Another Year
- long
- 107'
- English subtitles
Joy Division, 1979: When routine bites hard, And ambitions are low, And resentment rides high, But emotions won’t grow, And we’re changing our ways, Taking different roads.Then love, love will tear us apart. Love, love will tear us apart again.
Choosing between the many defining moments in the Russian relationship drama Another Year is no easy feat. Is it the song Love will tear us apart at the alcohol-fuelled company party, the extremely intimate sex scenes or the moment they throw away the floral-printed double mattress? All three scenes are equally intense and significant, and they are all proof of director Oksana Bychkova’s unmistakable talent. Her delicate character study shows Russian twenty-somethings Yegor and Zhenya, who married when they were very young, heading straight for divorce – unless they manage to turn things around. From December 27th onward, the film shows the couple slowly drifting apart over the course of a full year.
Yegor (Alexey Filimonov) and Zhenya (Nadya Lumpova) have been together for ever. It shows. In the way they bicker as they shop for winter clothes, the way they discuss their yearly options for spending New Year’s Eve, and in the intimate, warm and familiar way they make love. Everything changes when Zhenya starts a new job at a trendy Moscow editorial office and begins to realize how little Yegor has changed, or shown any ambition, since they got together. This obviously fuels his insecurity, and slowly, the two start to drift apart. But can they really live without one another?

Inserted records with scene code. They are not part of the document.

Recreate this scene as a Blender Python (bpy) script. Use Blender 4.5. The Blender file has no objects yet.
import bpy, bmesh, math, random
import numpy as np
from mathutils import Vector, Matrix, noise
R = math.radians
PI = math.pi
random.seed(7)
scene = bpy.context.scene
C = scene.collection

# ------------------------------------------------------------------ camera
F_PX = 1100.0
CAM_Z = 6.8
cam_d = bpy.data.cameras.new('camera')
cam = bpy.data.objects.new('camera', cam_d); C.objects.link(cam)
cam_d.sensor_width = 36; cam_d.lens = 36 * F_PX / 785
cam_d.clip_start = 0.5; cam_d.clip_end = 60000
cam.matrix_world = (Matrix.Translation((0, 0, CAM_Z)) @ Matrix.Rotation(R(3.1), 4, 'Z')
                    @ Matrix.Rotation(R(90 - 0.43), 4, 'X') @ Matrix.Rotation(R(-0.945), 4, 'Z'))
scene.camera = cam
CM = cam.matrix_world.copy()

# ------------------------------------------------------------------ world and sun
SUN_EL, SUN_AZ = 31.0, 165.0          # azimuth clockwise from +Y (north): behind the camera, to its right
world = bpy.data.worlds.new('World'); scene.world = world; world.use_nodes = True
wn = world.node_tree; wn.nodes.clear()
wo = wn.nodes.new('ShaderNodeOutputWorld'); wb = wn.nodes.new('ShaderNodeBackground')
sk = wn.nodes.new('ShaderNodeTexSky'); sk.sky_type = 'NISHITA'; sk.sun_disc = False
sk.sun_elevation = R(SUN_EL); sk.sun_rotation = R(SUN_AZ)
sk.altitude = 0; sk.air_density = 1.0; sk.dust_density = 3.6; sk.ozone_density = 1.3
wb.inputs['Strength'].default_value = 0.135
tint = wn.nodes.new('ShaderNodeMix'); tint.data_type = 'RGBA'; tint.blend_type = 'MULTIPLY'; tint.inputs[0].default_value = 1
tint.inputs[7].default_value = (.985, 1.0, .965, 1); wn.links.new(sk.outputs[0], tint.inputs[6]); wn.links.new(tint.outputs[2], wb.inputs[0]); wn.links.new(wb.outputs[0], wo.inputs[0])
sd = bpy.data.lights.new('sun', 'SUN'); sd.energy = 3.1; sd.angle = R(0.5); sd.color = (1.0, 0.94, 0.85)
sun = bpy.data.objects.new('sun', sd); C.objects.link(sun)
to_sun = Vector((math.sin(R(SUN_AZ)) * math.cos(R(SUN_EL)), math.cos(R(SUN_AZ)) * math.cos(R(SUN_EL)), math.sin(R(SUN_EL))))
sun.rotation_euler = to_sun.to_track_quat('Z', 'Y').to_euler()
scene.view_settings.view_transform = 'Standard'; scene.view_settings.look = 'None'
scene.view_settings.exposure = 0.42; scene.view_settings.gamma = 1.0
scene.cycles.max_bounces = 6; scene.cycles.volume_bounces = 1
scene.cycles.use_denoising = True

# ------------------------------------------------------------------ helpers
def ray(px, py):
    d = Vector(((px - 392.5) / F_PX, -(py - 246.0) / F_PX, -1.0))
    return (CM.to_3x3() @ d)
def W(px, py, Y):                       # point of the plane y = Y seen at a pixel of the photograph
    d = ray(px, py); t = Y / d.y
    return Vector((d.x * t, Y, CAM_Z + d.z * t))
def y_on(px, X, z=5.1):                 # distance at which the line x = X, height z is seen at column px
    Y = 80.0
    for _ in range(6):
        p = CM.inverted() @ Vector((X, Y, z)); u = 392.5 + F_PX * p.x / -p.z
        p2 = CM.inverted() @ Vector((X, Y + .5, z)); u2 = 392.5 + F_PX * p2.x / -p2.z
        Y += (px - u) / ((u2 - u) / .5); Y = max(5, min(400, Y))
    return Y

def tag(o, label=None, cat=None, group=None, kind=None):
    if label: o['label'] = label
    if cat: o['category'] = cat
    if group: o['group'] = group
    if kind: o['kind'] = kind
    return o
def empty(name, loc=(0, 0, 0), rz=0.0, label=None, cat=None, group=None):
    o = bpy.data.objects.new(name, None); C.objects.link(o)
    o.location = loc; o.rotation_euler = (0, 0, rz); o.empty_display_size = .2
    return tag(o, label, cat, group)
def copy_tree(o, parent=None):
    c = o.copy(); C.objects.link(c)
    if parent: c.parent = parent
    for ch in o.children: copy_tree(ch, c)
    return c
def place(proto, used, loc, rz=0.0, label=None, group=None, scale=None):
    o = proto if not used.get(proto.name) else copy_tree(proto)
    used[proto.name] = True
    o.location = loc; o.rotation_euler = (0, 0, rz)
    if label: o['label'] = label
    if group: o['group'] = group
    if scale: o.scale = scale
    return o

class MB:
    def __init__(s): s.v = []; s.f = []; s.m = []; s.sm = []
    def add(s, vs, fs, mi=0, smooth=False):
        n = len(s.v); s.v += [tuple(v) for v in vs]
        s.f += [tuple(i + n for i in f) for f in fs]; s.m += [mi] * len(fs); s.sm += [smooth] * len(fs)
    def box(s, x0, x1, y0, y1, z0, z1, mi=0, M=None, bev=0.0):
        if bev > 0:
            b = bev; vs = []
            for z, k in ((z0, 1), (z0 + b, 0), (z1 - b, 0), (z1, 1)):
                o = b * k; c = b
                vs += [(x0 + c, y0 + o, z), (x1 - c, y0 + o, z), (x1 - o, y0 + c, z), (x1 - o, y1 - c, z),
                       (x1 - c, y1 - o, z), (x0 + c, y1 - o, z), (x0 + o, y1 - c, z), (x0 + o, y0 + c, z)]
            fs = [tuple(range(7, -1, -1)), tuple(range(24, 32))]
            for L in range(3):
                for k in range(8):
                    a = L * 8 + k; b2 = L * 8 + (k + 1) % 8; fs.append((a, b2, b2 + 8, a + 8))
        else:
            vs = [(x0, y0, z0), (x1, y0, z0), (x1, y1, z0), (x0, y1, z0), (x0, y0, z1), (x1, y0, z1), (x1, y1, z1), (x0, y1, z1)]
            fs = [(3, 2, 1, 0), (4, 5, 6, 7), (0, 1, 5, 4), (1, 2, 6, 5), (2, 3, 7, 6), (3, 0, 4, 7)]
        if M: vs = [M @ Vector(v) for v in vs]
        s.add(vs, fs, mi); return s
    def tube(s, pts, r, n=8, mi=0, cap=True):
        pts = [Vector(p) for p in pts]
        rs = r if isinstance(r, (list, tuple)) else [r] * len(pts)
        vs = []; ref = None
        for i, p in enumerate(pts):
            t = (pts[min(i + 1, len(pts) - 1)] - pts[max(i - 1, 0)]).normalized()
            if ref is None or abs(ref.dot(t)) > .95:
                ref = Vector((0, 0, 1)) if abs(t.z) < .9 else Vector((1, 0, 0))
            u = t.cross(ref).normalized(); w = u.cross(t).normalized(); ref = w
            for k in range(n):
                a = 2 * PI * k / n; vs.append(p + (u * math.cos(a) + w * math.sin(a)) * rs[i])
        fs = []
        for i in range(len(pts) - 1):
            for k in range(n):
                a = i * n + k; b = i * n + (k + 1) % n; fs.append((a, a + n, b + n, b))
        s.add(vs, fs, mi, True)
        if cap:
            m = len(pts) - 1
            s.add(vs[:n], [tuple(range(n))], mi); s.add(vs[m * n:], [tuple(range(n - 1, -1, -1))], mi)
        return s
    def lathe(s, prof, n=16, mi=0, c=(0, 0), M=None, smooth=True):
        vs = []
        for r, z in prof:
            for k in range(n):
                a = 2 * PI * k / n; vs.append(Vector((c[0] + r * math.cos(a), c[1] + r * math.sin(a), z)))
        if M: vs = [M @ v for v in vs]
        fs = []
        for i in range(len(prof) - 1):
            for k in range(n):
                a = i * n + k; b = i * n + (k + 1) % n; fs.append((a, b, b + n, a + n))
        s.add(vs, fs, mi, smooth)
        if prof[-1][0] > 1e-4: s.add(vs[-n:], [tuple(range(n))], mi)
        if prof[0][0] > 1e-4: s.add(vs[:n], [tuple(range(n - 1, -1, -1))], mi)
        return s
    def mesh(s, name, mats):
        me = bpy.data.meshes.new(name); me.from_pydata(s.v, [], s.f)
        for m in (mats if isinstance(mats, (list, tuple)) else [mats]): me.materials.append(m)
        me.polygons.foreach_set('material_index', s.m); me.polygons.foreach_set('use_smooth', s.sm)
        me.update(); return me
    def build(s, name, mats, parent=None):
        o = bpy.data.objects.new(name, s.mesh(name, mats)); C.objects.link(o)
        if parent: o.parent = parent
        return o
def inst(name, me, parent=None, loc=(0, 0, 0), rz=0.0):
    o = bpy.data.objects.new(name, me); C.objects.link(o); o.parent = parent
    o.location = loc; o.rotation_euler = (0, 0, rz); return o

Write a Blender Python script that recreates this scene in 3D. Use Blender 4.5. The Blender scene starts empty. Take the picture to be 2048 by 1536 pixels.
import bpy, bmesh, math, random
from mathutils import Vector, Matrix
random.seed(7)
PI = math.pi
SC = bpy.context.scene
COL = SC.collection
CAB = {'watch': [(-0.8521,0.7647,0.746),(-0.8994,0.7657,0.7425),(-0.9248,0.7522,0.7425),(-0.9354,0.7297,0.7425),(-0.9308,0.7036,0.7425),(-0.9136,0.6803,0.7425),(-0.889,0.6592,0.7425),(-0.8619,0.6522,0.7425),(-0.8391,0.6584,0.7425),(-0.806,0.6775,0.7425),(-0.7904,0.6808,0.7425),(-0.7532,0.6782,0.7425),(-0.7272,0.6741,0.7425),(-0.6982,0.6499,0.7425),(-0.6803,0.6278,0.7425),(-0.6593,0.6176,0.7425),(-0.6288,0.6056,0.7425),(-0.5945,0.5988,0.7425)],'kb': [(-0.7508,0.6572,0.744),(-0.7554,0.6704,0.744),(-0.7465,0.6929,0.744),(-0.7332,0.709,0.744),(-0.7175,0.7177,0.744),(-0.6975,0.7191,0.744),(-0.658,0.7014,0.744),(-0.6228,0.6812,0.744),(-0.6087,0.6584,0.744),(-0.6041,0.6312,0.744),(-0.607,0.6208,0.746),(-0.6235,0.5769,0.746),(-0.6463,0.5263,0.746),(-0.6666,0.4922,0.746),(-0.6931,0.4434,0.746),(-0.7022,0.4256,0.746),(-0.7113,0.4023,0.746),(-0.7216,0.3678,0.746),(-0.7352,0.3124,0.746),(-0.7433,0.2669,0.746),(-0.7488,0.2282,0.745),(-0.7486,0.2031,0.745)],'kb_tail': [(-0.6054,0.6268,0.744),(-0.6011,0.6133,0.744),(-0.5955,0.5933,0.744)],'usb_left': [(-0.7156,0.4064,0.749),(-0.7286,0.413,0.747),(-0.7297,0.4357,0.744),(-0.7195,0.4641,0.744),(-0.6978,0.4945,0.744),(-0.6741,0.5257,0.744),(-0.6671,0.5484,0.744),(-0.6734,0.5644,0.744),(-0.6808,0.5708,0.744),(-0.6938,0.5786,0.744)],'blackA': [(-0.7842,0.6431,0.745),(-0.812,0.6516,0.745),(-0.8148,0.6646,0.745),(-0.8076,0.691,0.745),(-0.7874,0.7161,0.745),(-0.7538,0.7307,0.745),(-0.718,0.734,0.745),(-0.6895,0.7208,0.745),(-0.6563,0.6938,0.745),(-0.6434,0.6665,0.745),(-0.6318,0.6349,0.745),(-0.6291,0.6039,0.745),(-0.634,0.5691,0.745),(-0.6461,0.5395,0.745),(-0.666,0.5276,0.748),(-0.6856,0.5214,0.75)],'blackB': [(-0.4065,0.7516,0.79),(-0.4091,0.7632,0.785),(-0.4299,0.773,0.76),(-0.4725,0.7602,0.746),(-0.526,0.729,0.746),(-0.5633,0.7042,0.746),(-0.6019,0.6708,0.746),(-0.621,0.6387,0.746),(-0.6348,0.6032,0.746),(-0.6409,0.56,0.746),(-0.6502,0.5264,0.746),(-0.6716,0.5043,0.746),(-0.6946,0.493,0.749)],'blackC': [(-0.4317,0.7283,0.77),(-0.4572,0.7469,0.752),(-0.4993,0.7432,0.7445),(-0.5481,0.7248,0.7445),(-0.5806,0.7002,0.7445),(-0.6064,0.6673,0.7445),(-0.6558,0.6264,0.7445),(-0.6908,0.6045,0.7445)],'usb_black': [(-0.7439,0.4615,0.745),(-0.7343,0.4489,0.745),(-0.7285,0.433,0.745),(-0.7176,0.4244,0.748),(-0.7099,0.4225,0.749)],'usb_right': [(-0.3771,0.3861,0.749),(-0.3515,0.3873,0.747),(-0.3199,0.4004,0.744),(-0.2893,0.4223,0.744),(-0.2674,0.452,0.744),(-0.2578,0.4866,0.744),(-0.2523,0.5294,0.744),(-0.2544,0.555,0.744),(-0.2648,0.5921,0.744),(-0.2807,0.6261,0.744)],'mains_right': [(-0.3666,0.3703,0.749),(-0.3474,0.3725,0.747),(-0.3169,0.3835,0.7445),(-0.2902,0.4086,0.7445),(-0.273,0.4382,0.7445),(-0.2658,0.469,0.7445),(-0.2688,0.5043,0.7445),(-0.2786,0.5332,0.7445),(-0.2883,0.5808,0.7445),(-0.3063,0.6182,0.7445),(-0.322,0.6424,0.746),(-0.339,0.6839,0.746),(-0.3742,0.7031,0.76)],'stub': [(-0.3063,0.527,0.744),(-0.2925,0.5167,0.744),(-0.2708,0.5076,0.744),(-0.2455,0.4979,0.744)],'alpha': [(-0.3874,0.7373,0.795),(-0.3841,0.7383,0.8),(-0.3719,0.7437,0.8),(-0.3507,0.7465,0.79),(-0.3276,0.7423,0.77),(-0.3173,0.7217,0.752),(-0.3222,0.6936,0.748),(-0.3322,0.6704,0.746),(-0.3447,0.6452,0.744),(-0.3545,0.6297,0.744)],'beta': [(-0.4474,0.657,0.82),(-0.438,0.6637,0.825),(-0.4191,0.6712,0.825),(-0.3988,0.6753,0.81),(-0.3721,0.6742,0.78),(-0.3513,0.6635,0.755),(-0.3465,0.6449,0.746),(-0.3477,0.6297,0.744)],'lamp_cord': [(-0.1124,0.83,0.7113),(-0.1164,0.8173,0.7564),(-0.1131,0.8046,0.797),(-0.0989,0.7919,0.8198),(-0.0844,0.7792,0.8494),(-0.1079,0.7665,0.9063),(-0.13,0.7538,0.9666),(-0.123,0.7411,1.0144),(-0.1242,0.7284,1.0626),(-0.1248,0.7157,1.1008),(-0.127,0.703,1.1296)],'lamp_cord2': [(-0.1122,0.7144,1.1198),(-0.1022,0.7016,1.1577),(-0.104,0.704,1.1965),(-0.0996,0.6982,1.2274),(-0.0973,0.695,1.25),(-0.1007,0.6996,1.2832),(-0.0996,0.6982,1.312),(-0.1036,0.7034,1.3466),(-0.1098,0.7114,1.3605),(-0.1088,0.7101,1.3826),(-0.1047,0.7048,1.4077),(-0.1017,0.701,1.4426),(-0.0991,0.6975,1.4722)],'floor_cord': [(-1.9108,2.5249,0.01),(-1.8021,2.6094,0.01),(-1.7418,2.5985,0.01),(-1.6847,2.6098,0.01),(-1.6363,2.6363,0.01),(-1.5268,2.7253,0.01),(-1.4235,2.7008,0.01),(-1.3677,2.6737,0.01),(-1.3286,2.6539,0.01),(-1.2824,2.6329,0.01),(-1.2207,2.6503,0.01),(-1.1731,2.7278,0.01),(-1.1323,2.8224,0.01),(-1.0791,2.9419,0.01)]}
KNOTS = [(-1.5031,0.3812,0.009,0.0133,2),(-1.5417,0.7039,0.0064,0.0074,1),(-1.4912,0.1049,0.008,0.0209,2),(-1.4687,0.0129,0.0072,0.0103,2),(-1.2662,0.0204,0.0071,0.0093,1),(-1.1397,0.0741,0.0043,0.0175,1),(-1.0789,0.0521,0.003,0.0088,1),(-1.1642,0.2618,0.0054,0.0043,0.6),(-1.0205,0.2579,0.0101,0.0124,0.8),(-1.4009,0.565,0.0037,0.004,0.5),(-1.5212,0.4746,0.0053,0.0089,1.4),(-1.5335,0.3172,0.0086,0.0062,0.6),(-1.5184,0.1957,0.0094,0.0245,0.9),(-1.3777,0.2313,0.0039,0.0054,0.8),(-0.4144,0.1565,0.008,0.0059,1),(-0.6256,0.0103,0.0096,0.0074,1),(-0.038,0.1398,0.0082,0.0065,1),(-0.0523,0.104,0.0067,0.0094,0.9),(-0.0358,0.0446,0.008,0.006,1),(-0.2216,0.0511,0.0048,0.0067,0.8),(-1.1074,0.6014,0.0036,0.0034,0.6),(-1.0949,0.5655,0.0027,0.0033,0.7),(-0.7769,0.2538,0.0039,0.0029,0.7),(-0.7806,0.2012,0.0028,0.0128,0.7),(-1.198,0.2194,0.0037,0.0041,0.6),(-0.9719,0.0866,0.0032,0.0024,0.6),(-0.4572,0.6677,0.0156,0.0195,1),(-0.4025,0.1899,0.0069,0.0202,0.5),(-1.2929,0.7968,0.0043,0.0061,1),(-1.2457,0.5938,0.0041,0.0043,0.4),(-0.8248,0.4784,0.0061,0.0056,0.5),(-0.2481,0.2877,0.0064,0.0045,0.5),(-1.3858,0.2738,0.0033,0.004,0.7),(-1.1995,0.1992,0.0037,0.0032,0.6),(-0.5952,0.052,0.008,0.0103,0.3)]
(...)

Another Year’s delicate screenplay combined with Nadya Lumpova’s stellar performance as Zhenya make it one of 2014’s must-see movies. It is rare for a film to really allow you to connect to the characters without feeling the presence of the director. Comparisons to La Vie d’Adele and Derek Cianfrances’ Blue Valentine are self-evident, and just like in those films, we have a hard time parting with the couple we have shared so much with over the course of 107 minutes. An impressive achievement, that was justly awarded with The Big Screen Award at IFFR last year.